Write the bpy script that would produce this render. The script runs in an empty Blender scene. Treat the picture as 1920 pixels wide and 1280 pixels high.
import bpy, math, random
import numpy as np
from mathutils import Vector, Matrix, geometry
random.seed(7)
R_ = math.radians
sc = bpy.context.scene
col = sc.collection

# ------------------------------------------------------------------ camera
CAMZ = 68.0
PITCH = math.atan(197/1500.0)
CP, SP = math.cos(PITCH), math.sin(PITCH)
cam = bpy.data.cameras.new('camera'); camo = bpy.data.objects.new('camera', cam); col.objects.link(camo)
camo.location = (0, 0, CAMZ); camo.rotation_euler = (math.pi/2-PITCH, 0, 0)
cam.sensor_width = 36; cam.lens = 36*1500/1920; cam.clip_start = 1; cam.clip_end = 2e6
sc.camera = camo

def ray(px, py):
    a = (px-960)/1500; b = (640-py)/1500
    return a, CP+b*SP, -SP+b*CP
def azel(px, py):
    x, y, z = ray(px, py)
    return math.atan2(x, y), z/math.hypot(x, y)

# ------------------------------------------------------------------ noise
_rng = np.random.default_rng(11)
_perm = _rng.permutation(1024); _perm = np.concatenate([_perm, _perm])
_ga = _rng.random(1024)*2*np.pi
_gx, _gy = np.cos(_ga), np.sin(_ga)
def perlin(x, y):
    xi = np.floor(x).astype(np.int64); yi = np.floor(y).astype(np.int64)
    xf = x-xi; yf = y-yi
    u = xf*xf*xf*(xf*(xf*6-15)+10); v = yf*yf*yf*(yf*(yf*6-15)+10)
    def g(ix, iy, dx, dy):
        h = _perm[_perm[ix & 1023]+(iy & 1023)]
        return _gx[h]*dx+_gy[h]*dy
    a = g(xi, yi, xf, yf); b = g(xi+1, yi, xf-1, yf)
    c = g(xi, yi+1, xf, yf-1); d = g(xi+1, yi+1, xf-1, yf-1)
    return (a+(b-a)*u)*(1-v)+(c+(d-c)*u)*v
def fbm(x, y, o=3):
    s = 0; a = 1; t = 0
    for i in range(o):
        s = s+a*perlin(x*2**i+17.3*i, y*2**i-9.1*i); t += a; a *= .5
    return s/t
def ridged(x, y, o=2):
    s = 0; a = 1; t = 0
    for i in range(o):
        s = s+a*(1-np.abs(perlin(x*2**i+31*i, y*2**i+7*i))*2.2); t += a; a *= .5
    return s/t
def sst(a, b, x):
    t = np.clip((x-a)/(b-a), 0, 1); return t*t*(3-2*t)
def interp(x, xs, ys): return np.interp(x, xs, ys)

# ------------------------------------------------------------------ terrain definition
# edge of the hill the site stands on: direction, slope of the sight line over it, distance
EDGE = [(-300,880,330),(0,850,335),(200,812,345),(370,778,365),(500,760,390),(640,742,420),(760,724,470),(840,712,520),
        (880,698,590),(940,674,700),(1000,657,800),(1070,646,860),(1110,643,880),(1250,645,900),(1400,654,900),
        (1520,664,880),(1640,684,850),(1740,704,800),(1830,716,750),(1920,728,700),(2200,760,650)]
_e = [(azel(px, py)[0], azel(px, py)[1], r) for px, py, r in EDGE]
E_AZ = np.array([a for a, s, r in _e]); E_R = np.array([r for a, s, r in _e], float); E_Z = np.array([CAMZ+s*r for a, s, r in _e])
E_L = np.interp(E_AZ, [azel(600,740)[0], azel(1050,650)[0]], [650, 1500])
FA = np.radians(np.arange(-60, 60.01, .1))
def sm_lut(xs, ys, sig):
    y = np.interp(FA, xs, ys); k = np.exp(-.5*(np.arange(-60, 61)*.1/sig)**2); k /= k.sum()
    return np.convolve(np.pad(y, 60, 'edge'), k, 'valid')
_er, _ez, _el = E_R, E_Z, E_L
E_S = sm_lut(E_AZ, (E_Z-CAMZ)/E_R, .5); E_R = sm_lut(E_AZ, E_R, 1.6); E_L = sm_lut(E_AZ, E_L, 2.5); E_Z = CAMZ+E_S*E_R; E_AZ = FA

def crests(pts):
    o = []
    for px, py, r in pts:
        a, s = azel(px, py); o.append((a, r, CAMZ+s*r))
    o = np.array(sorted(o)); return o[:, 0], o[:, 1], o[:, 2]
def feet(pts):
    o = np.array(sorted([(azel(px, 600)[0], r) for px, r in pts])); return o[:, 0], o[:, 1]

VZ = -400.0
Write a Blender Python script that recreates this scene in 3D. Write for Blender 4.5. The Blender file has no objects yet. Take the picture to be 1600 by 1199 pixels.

◇ ◇ ◇ ◇ ◇

Set exercise: Quote all of the entries exactly as they appear.

The reply:
Write the bpy script that would produce this render. The script runs in an empty Blender scene. Treat the picture as 1920 pixels wide and 1280 pixels high.
import bpy, math, random
import numpy as np
from mathutils import Vector, Matrix, geometry
random.seed(7)
R_ = math.radians
sc = bpy.context.scene
col = sc.collection

# ------------------------------------------------------------------ camera
CAMZ = 68.0
PITCH = math.atan(197/1500.0)
CP, SP = math.cos(PITCH), math.sin(PITCH)
cam = bpy.data.cameras.new('camera'); camo = bpy.data.objects.new('camera', cam); col.objects.link(camo)
camo.location = (0, 0, CAMZ); camo.rotation_euler = (math.pi/2-PITCH, 0, 0)
cam.sensor_width = 36; cam.lens = 36*1500/1920; cam.clip_start = 1; cam.clip_end = 2e6
sc.camera = camo

def ray(px, py):
    a = (px-960)/1500; b = (640-py)/1500
    return a, CP+b*SP, -SP+b*CP
def azel(px, py):
    x, y, z = ray(px, py)
    return math.atan2(x, y), z/math.hypot(x, y)

# ------------------------------------------------------------------ noise
_rng = np.random.default_rng(11)
_perm = _rng.permutation(1024); _perm = np.concatenate([_perm, _perm])
_ga = _rng.random(1024)*2*np.pi
_gx, _gy = np.cos(_ga), np.sin(_ga)
def perlin(x, y):
    xi = np.floor(x).astype(np.int64); yi = np.floor(y).astype(np.int64)
    xf = x-xi; yf = y-yi
    u = xf*xf*xf*(xf*(xf*6-15)+10); v = yf*yf*yf*(yf*(yf*6-15)+10)
    def g(ix, iy, dx, dy):
        h = _perm[_perm[ix & 1023]+(iy & 1023)]
        return _gx[h]*dx+_gy[h]*dy
    a = g(xi, yi, xf, yf); b = g(xi+1, yi, xf-1, yf)
    c = g(xi, yi+1, xf, yf-1); d = g(xi+1, yi+1, xf-1, yf-1)
    return (a+(b-a)*u)*(1-v)+(c+(d-c)*u)*v
def fbm(x, y, o=3):
    s = 0; a = 1; t = 0
    for i in range(o):
        s = s+a*perlin(x*2**i+17.3*i, y*2**i-9.1*i); t += a; a *= .5
    return s/t
def ridged(x, y, o=2):
    s = 0; a = 1; t = 0
    for i in range(o):
        s = s+a*(1-np.abs(perlin(x*2**i+31*i, y*2**i+7*i))*2.2); t += a; a *= .5
    return s/t
def sst(a, b, x):
    t = np.clip((x-a)/(b-a), 0, 1); return t*t*(3-2*t)
def interp(x, xs, ys): return np.interp(x, xs, ys)

# ------------------------------------------------------------------ terrain definition
# edge of the hill the site stands on: direction, slope of the sight line over it, distance
EDGE = [(-300,880,330),(0,850,335),(200,812,345),(370,778,365),(500,760,390),(640,742,420),(760,724,470),(840,712,520),
        (880,698,590),(940,674,700),(1000,657,800),(1070,646,860),(1110,643,880),(1250,645,900),(1400,654,900),
        (1520,664,880),(1640,684,850),(1740,704,800),(1830,716,750),(1920,728,700),(2200,760,650)]
_e = [(azel(px, py)[0], azel(px, py)[1], r) for px, py, r in EDGE]
E_AZ = np.array([a for a, s, r in _e]); E_R = np.array([r for a, s, r in _e], float); E_Z = np.array([CAMZ+s*r for a, s, r in _e])
E_L = np.interp(E_AZ, [azel(600,740)[0], azel(1050,650)[0]], [650, 1500])
FA = np.radians(np.arange(-60, 60.01, .1))
def sm_lut(xs, ys, sig):
    y = np.interp(FA, xs, ys); k = np.exp(-.5*(np.arange(-60, 61)*.1/sig)**2); k /= k.sum()
    return np.convolve(np.pad(y, 60, 'edge'), k, 'valid')
_er, _ez, _el = E_R, E_Z, E_L
E_S = sm_lut(E_AZ, (E_Z-CAMZ)/E_R, .5); E_R = sm_lut(E_AZ, E_R, 1.6); E_L = sm_lut(E_AZ, E_L, 2.5); E_Z = CAMZ+E_S*E_R; E_AZ = FA

def crests(pts):
    o = []
    for px, py, r in pts:
        a, s = azel(px, py); o.append((a, r, CAMZ+s*r))
    o = np.array(sorted(o)); return o[:, 0], o[:, 1], o[:, 2]
def feet(pts):
    o = np.array(sorted([(azel(px, 600)[0], r) for px, r in pts])); return o[:, 0], o[:, 1]

VZ = -400.0
Write a Blender Python script that recreates this scene in 3D. Write for Blender 4.5. The Blender file has no objects yet. Take the picture to be 1600 by 1199 pixels.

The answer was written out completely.